No caso em tela, político moveu ação visando reparação de danos morais contra determinada empresa e profissional de comunicação, frustrada no seu pleito, no sentido de que nada devia ser pago ao político a título de dano moral.

A CF/88 em seu artigo 5º, inciso IX, estabelece que "é livre a expressão da atividade intelectual, artística, científica e de comunicação, independentemente de censura ou licença".

JOSÉ AFONSO DA SILVA sempre lembrado, em comentários ao dispositivo acima consigna que: "6. Liberdade da atividade de comunicação. 6.1. Liberdade de comunicação. A liberdade de comunicação consiste num conjunto de direitos, formas, processo e veículos que possibilitam a coordenação desembaraçada da criação, expressão e difusão do pensamento e da informação. É o que se extrai dos incisos IV, V, IX, XII, e XIV do art. 5º, combinados com os arts. 220 a 224, da CF. Compreende ela as formas de criação, expressão e manifestação do pensamento e de informação, e a organização dos meios de comunicação, esta sujeita a regime jurídico especial, de que se dará notícia em seqüência. 6.2. Meios de comunicação". (Comentário Contextual à Constituição, 8ª. Ed., M, p. 501).

Por sua vez, o art. 220 do mesmo diploma estabelece verbis: "A manifestação do pensamento, a criação, a expressão e a informação, sob qualquer forma, processo ou veículo, não sofrerão qualquer restrição, observado o disposto nestas Constituição.
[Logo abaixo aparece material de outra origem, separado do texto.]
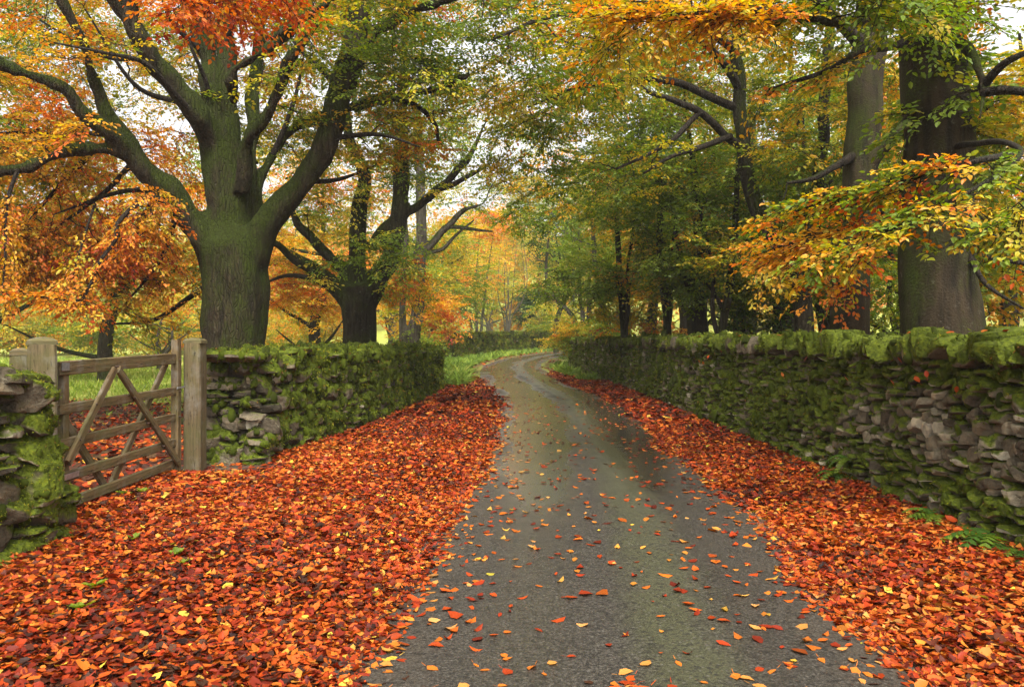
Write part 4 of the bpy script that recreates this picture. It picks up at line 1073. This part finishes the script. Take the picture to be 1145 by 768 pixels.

Parágrafo primeiro. Nenhuma lei conterá dispositivo que possa constituir embaraço à plena liberdade de informação jornalística em qualquer veículo de comunicação social, observado o disposto no art. 5º, IV, V, X, XIII e XIV".

É ainda JOSÉ AFONSO DA SILVA ao enfrentar o art. 220 da Magna Carta, a saber: "A liberdade de informação jornalística de que fala a Constituição (art. 220, parágrafo 1º) não se resume mais na liberdade de imprensa, pois esta está ligada à publicação de veículo impresso de comunicação. É liberdade de alcança qualquer forma de difusão de notícias, comentários e opiniões, por qualquer veículo de comunicação social. Exatamente porque a imprensa escrita, falada e televisada constitui poderoso instrumento de formação da opinião pública (mormente com o desenvolvimento das máquinas interplanetárias, destinadas a propiciar a ampla transmissão de informações, noticias, idéias, doutrinas e até sensacionalismos) é que se adota, hoje, a idéia que ela se desempenha uma função social consistente, em primeiro lugar, em exprimir às autoridades constituídas o pensamento e a vontade popular, colocando-se quase como um quarto Poder, ao lado do Legislativo, do Executivo e do Jurisdicional. É que ela constitui uma defesa contra todo excesso de poder e um forte controle sobre a atividade político-administrativa e sobre não poucas manifestações ou abusos de relevante importância para a coletividade". (ob., cit. p. 845, M)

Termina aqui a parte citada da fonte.